Il n’en reste pas moins que ces processus n’ont rien de contraignant pour les États, et encore moins pour les multinationales concernées. C’est à cette lacune que pourrait remédier un futur instrument international juridiquement contraignant sur les sociétés transnationales. Approuvé d’une courte majorité (sans les voix des pays occidentaux) par le Conseil des droits de l’homme en 2014, un Groupe de travail intergouvernemental ad hoc a été mis en place à la demande de l’Équateur pour élaborer un tel instrument. Il s’agissait là d’une décision historique, après des décennies de discussions et de tentatives infructueuses à l’ONU, résultat d’une forte mobilisation des mouvements sociaux. Le succès dudit groupe de travail n’est pas assuré d’avance vu les pressions et manœuvres multiples en cours pour éviter toute réglementation contraignante à l’égard des sociétés transnationales.
Après avoir contribué à l’ouverture de négociations intergouvernementales, le Cetim s’engage désormais aux côtés de la « Campagne mondiale pour démanteler le pouvoir des transnationales et mettre fin à l’impunité » afin que les mouvements sociaux, organisations, syndicats et représentants de victimes et de communautés affectées, en particulier dans le Sud, puissent participer aux travaux du groupe de travail intergouvernemental et faire entendre leurs voix et leurs propositions.

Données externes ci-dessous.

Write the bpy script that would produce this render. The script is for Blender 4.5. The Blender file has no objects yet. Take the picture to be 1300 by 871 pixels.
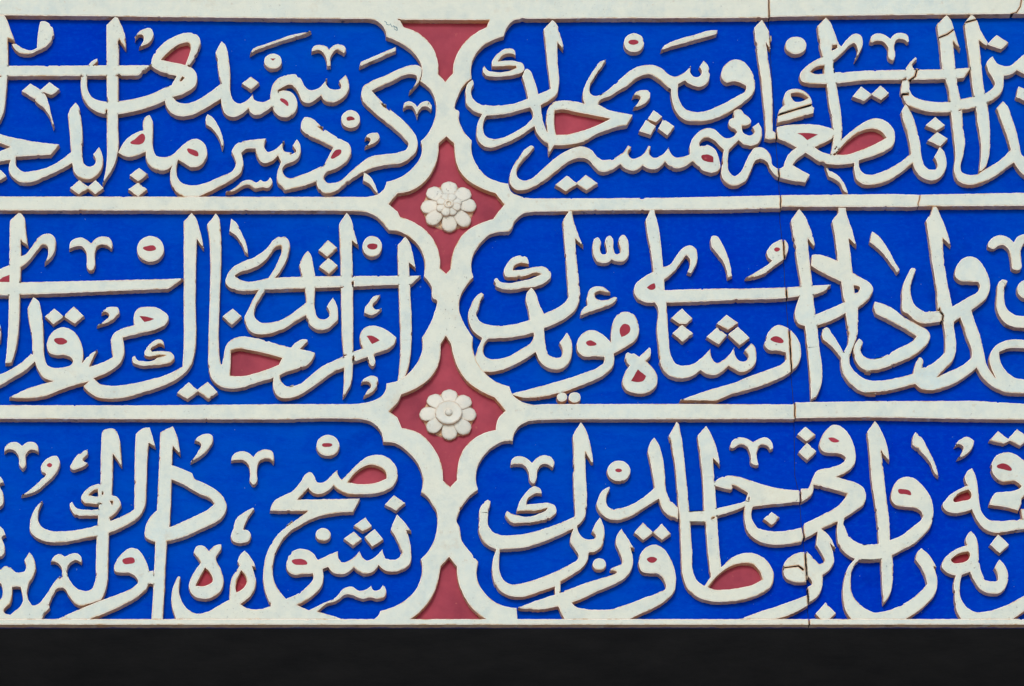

De manière complémentaire, le Cetim participe aussi, aux côtés de la société civile suisse, à l’initiative populaire intitulée « pour des multinationales responsables ». La Suisse a une place particulière dans ce domaine, étant donné qu’elle abrite le siège de nombreuses sociétés transnationales montrées du doigt pour des violations commises à l’étranger. Il s’agit d’une démarche complémentaire à celle de l’ONU, visant à permettre aux victimes des violations des droits humains commises par les sociétés transnationales de poursuivre en justice les sociétés mères en Suisse, de sorte que les agissements nuisibles de ces entités sur les droits humains ou l’environnement ne restent pas impunis. Un nombre suffisant de signatures a été collecté pour que l’initiative fasse l’objet d’une votation populaire dans environ deux ans.